Centralized exchanges are easier for governments to trip up. But they are also perceived to be the safest.

These centralized protocols will continue to be pressured to put safeguards in place in order to know their customers so they can do business in a traditional, compliant fashion. And can be easily shut down by centralized powers.

“The only path forward is to get CeFi and DeFi entities to align the best of both worlds, while maintaining self-sovereignty of digital identity at the core of their architecture,” says Brandon Dalmann, CMO at Unizen in America’s heartland.

DeFi 2.0 is picking up on the fact that DeFi 1.0 still lacks complete autonomy and privacy.

This might be why we are witnessing a rise in platforms that are fully managed by a decentralized autonomous organizations, or DAOs, that are adding privacy focused features to further cement user sovereignty, says Dalmann.

“Uniswap competitors like SushiSwap, Trader Joe, are growing their respective user-bases. Binance has recently invested in Automata Network, a privacy-focused middleware that can be added on top of existing decentralized exchanges,” Dalmann says.

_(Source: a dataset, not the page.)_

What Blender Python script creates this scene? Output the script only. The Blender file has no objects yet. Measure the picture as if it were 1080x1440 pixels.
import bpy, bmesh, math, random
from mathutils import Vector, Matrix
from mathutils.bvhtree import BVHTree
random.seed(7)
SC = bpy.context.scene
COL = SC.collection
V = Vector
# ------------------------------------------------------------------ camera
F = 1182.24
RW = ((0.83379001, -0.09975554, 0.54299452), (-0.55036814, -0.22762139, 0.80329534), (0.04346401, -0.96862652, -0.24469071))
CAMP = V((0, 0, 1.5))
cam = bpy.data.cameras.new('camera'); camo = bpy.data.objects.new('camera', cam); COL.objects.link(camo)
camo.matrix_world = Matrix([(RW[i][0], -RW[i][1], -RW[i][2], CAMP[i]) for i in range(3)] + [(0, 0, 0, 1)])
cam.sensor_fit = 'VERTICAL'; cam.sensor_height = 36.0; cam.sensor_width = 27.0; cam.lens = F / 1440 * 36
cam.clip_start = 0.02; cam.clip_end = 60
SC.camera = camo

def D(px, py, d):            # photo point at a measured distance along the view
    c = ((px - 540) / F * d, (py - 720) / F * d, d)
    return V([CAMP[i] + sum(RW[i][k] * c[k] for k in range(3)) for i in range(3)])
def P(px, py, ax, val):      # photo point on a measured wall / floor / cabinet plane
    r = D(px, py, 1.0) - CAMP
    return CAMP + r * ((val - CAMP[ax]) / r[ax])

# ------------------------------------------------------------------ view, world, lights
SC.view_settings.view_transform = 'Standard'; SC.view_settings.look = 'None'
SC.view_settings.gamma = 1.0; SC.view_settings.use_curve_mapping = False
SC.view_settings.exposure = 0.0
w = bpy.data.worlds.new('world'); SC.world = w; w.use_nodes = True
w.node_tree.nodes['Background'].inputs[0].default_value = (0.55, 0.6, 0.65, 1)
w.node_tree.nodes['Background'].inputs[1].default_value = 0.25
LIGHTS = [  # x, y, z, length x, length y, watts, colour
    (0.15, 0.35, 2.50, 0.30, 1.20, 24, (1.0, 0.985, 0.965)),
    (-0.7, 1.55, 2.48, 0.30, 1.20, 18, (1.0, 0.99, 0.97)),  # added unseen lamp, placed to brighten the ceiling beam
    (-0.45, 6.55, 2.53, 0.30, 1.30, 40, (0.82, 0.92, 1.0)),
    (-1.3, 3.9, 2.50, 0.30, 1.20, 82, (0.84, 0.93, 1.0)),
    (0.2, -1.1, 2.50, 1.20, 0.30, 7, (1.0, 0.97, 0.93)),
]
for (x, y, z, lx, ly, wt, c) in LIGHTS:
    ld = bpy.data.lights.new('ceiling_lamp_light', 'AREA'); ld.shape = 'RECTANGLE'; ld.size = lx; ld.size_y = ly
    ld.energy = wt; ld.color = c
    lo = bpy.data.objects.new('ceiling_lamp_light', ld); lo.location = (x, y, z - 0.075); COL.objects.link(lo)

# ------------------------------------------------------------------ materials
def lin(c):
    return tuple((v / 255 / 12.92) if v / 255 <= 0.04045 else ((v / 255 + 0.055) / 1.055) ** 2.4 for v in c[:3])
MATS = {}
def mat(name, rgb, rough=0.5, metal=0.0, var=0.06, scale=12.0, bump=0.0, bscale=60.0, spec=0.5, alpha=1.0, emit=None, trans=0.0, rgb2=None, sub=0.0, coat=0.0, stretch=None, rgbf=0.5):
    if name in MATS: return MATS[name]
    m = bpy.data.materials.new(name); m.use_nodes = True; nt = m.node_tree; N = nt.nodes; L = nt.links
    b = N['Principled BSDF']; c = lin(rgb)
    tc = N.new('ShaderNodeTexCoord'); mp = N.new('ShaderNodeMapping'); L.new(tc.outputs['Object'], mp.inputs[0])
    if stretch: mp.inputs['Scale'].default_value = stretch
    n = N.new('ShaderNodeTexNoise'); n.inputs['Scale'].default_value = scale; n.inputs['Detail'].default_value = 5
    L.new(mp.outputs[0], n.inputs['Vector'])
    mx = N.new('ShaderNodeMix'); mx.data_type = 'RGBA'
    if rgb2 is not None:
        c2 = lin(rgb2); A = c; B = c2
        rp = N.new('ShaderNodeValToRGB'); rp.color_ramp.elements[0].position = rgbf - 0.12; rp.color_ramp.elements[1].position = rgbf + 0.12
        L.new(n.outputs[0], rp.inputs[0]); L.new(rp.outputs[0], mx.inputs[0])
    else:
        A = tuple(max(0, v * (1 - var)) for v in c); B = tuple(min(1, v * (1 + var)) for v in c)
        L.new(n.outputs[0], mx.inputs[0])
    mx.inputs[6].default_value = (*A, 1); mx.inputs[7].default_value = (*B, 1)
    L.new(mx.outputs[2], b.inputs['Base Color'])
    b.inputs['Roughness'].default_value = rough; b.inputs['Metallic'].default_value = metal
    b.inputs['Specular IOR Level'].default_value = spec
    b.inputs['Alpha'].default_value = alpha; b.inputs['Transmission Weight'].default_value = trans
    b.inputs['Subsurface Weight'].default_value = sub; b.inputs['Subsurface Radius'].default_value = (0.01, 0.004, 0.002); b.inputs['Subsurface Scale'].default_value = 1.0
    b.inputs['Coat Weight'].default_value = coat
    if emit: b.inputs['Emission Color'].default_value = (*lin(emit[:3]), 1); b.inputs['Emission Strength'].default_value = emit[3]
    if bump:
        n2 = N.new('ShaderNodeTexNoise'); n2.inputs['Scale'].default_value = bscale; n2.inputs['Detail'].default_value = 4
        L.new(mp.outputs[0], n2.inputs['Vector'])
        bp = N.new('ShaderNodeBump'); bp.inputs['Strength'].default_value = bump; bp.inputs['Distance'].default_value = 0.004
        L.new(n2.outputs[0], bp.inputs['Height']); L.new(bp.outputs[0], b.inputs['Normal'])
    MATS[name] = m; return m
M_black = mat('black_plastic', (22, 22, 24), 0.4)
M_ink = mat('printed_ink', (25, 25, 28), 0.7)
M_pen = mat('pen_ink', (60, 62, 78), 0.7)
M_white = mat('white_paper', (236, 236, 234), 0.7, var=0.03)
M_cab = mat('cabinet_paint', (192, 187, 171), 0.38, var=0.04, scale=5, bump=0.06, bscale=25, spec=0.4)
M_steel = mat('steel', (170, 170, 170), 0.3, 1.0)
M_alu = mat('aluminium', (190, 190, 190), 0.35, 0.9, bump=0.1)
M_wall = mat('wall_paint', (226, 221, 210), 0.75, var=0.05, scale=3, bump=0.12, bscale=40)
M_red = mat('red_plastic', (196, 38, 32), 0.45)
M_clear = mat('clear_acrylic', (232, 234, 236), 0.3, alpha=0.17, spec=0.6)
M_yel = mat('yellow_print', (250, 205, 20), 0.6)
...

Bitcoin is the world’s largest, private currency. Government’s have little control over it. They want more control over it. This will be especially true if there ever is a successful roll out of a digital dollar or euro. The calculation of a competing currency on investment, inflation, and as a means to impose sanctions would be MIT-level physics. One can only imagine the difficulties that lie ahead. It is unclear if markets appreciate this fight. On balance, it seems like the market believes it is a fight defi and Bitcoin will win.

Over the last few years, Bitcoin has become a currency in preferred over national fiat. See El Salvador for example.

“As economies move further up the adoption curve in using cryptocurrencies for payment, rather than just for investment, we will see the power of immutable peer-to-peer money,” thinks John Wu, president of Ava Labs.

Everyone has Ukraine on the brain. The country is a hot bed of cryptocurrency adoption because its currency is weak. Chainalysis, a blockchain data company, estimates that around $8 billion in cryptocurrency flowed through Ukraine last year, with a significant amount of activity being on-chain rather than through centralized venues.

“We’ve seen countless examples in recent days of how cryptocurrencies are helping ordinary families in Ukraine either flee or somehow better manage the tragic situation inside the country. We feel that ordinary Russians – also caught up in this nightmare – deserve borderless, permissionless, censorship-resistant and unconfiscatable monetary alternatives too,” says Nigel Green, CEO and Founder of the deVere Group, a global asset manager with offices in London and Singapore. “We’re against Putin’s war – and he should be punished – but not the Russian people.”

Bitcoin is a big market. Cryptocurrency is at least as big a market as artificial intelligence or electric cars. Now imagine countries like the U.S. allowing its citizens to buy all of those things in Bitcoins instead of the dollar. What would that mean for the currency?

That’s another discussion.

For now, we see governments are flexing their powers against Bitcoin. From Canada to China and the U.S., they are saying that centralized powers can shut down Bitcoin when they want. This is a another shot across the bow. They keep getting louder. The bangs keep getting bigger. Investors are hearing them more clearly.

“Canada was an overstep and reactionary,” says Ruan. “But I think regulation is inevitable for decentralized finance. Whether governments make the right choice and choose financial freedom over government control with those regulations remains to be seen.”

Such regulations might mean legal rights, investor protections from scammers and false promises, and transaction taxes, like a sales tax. But will it be a higher tax for not using the local currency, or the digital dollar? I think yes.

The Biden administration is said to be readying an Executive Order on Bitcoin this week.

Beth Haddock hopes the easy bans on Bitcoin accounts is not a growing trend.

“I’m hopeful any defi exchange bans, just like efforts to impede free speech and personal liberties, will not be successful,” she says. “There may be local impacts, but I think limiting access (to Bitcoin and cryptocurrency) globally will not be possible.”